__PROMPT__
Leave out every picture, then transcribe the rest of the listing exactly.

__INFORMATION SHOWN__

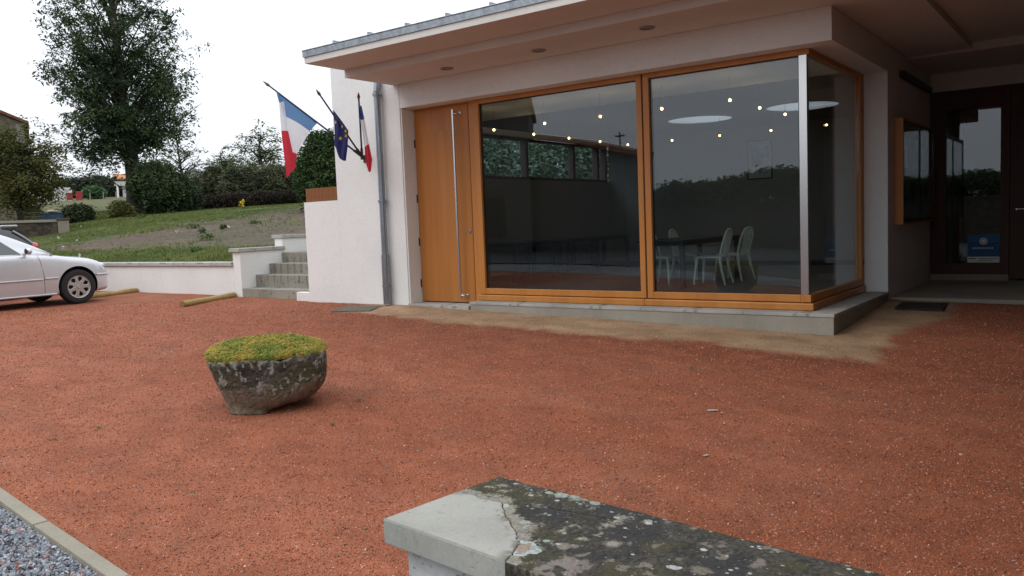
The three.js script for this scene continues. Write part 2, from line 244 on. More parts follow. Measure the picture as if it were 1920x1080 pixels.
// plinth and threshold
const plinthShape = (o) => [[-7.43 - o, ZD - 0.12], [-7.43 - o, Z + o], [-2.40 + o, Z + o], [-2.40 + o, -11.66], [-2.78, -11.66], [-2.78, ZD - 0.12]];
const plinth = part(H, 'plinth', prism(plinthShape(0), -0.6, 0.045), M.concrete);
part(plinth, 'plinth_slab', prism(plinthShape(0.008), 0.047, 0.085, 0.006), M.cap);
part(H, 'threshold', box(-8.63, -7.44, -0.35, 0.028, ZD - 0.06, Z + 0.03, 0.008), M.cap);
// roof and soffits
const sky1 = [-6.4, -14.85], sky2 = [-4.4, -14.6], holes = [ring(...sky1, 0.6), ring(...sky2, 0.6)];
const RX = 7.5, roofRect = (o) => [[-8.77 - o, -17.4], [-8.77 - o, -7.35 + o], [RX, -7.35 + o], [RX, -17.4]];
const roof = part(H, 'roof', prism(roofRect(0), 3.43, 3.51, 0, holes), M.soffit);
part(roof, 'zinc_edge', [box(-8.785, RX, 3.511, 3.592, -7.36, -7.333), box(-8.787, -8.76, 3.512, 3.591, -17.4, -7.361), box(-8.79, RX, 3.592, 3.604, -7.40, -7.322, 0.005)], M.zinc);
part(roof, 'zinc_sheet', prism(roofRect(-0.03), 3.511, 3.588, 0, holes), M.zinc);
for (let i = 0; i < 18; i++) { const x = -8.183 + i * 0.645; part(roof, 'standing_seam', box(x - 0.014, x + 0.014, 3.606, 3.645, -17.3, -7.345, 0.004), M.zinc); }
part(H, 'soffit', box(-8.75, -1.6, 3.322, 3.428, -12.9, -8.036), M.soffit);
part(H, 'porch_ceiling', [box(-1.598, RX, 3.40, 3.427, -12.9, -8.036), box(-2.40, RX, 3.29, 3.427, -16.4, -12.902)], M.soffit);
part(H, 'canopy', box(-1.45, RX, 3.43, 3.60, -7.349, -2.6), M.soffit);
for (const [x, z] of [[-7.318, -8.577], [-5.79, -8.555], [-4.255, -8.469]]) {
  const d = part(H, 'downlight', new THREE.TorusGeometry(0.082, 0.012, 8, 28).rotateX(Math.PI / 2).translate(x, 3.320, z), mat({ color: C3(0.30, 0.28, 0.26), metalness: 0.3, roughness: 0.4 })); part(d, 'lens', cyl([x, 3.318, z], [x, 3.3215, z], 0.078, 0.078, 24), mat({ color: C3(0.12, 0.1, 0.09), roughness: 0.3 }));
}
// interior shell
part(H, 'floor', box(-9.6, -2.74, -0.3, 0.098, -16.95, -9.32), mat({ map: tex(512, 512, (u, v) => { const a = fbm(u * 5, v * 5, 5, 4, 100); return [0.20 + 0.09 * a, 0.17 + 0.08 * a, 0.14 + 0.07 * a]; }, 2.2), roughness: 0.35 }));
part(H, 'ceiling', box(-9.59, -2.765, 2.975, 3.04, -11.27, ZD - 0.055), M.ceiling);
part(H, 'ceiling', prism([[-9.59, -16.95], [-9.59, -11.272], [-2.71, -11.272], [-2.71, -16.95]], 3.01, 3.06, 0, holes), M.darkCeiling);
for (const [x, z] of [sky1, sky2]) {
  const s = part(H, 'skylight', new THREE.CylinderGeometry(0.598, 0.598, 0.60, 40, 1, true).translate(x, 3.315, z), mat({ color: C3(0.8, 0.8, 0.8), side: THREE.DoubleSide }));
  part(s, 'diffuser', new THREE.CylinderGeometry(0.596, 0.596, 0.012, 40).translate(x, 3.03, z), phys({ color: C3(0.93, 0.95, 0.96), transmission: 0.85, roughness: 0.95, thickness: 0 }));
}
part(H, 'skirting', [box(-9.588, -2.71, 0.1, 0.19, -16.947, -16.93), box(-9.588, -9.57, 0.1, 0.19, -16.93, -9.4)], M.black);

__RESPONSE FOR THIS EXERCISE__
The three.js script for this scene continues. Write part 2, from line 244 on. More parts follow. Measure the picture as if it were 1920x1080 pixels.
// plinth and threshold
const plinthShape = (o) => [[-7.43 - o, ZD - 0.12], [-7.43 - o, Z + o], [-2.40 + o, Z + o], [-2.40 + o, -11.66], [-2.78, -11.66], [-2.78, ZD - 0.12]];
const plinth = part(H, 'plinth', prism(plinthShape(0), -0.6, 0.045), M.concrete);
part(plinth, 'plinth_slab', prism(plinthShape(0.008), 0.047, 0.085, 0.006), M.cap);
part(H, 'threshold', box(-8.63, -7.44, -0.35, 0.028, ZD - 0.06, Z + 0.03, 0.008), M.cap);
// roof and soffits
const sky1 = [-6.4, -14.85], sky2 = [-4.4, -14.6], holes = [ring(...sky1, 0.6), ring(...sky2, 0.6)];
const RX = 7.5, roofRect = (o) => [[-8.77 - o, -17.4], [-8.77 - o, -7.35 + o], [RX, -7.35 + o], [RX, -17.4]];
const roof = part(H, 'roof', prism(roofRect(0), 3.43, 3.51, 0, holes), M.soffit);
part(roof, 'zinc_edge', [box(-8.785, RX, 3.511, 3.592, -7.36, -7.333), box(-8.787, -8.76, 3.512, 3.591, -17.4, -7.361), box(-8.79, RX, 3.592, 3.604, -7.40, -7.322, 0.005)], M.zinc);
part(roof, 'zinc_sheet', prism(roofRect(-0.03), 3.511, 3.588, 0, holes), M.zinc);
for (let i = 0; i < 18; i++) { const x = -8.183 + i * 0.645; part(roof, 'standing_seam', box(x - 0.014, x + 0.014, 3.606, 3.645, -17.3, -7.345, 0.004), M.zinc); }
part(H, 'soffit', box(-8.75, -1.6, 3.322, 3.428, -12.9, -8.036), M.soffit);
part(H, 'porch_ceiling', [box(-1.598, RX, 3.40, 3.427, -12.9, -8.036), box(-2.40, RX, 3.29, 3.427, -16.4, -12.902)], M.soffit);
part(H, 'canopy', box(-1.45, RX, 3.43, 3.60, -7.349, -2.6), M.soffit);
for (const [x, z] of [[-7.318, -8.577], [-5.79, -8.555], [-4.255, -8.469]]) {
  const d = part(H, 'downlight', new THREE.TorusGeometry(0.082, 0.012, 8, 28).rotateX(Math.PI / 2).translate(x, 3.320, z), mat({ color: C3(0.30, 0.28, 0.26), metalness: 0.3, roughness: 0.4 })); part(d, 'lens', cyl([x, 3.318, z], [x, 3.3215, z], 0.078, 0.078, 24), mat({ color: C3(0.12, 0.1, 0.09), roughness: 0.3 }));
}
// interior shell
part(H, 'floor', box(-9.6, -2.74, -0.3, 0.098, -16.95, -9.32), mat({ map: tex(512, 512, (u, v) => { const a = fbm(u * 5, v * 5, 5, 4, 100); return [0.20 + 0.09 * a, 0.17 + 0.08 * a, 0.14 + 0.07 * a]; }, 2.2), roughness: 0.35 }));
part(H, 'ceiling', box(-9.59, -2.765, 2.975, 3.04, -11.27, ZD - 0.055), M.ceiling);
part(H, 'ceiling', prism([[-9.59, -16.95], [-9.59, -11.272], [-2.71, -11.272], [-2.71, -16.95]], 3.01, 3.06, 0, holes), M.darkCeiling);
for (const [x, z] of [sky1, sky2]) {
  const s = part(H, 'skylight', new THREE.CylinderGeometry(0.598, 0.598, 0.60, 40, 1, true).translate(x, 3.315, z), mat({ color: C3(0.8, 0.8, 0.8), side: THREE.DoubleSide }));
  part(s, 'diffuser', new THREE.CylinderGeometry(0.596, 0.596, 0.012, 40).translate(x, 3.03, z), phys({ color: C3(0.93, 0.95, 0.96), transmission: 0.85, roughness: 0.95, thickness: 0 }));
}
part(H, 'skirting', [box(-9.588, -2.71, 0.1, 0.19, -16.947, -16.93), box(-9.588, -9.57, 0.1, 0.19, -16.93, -9.4)], M.black);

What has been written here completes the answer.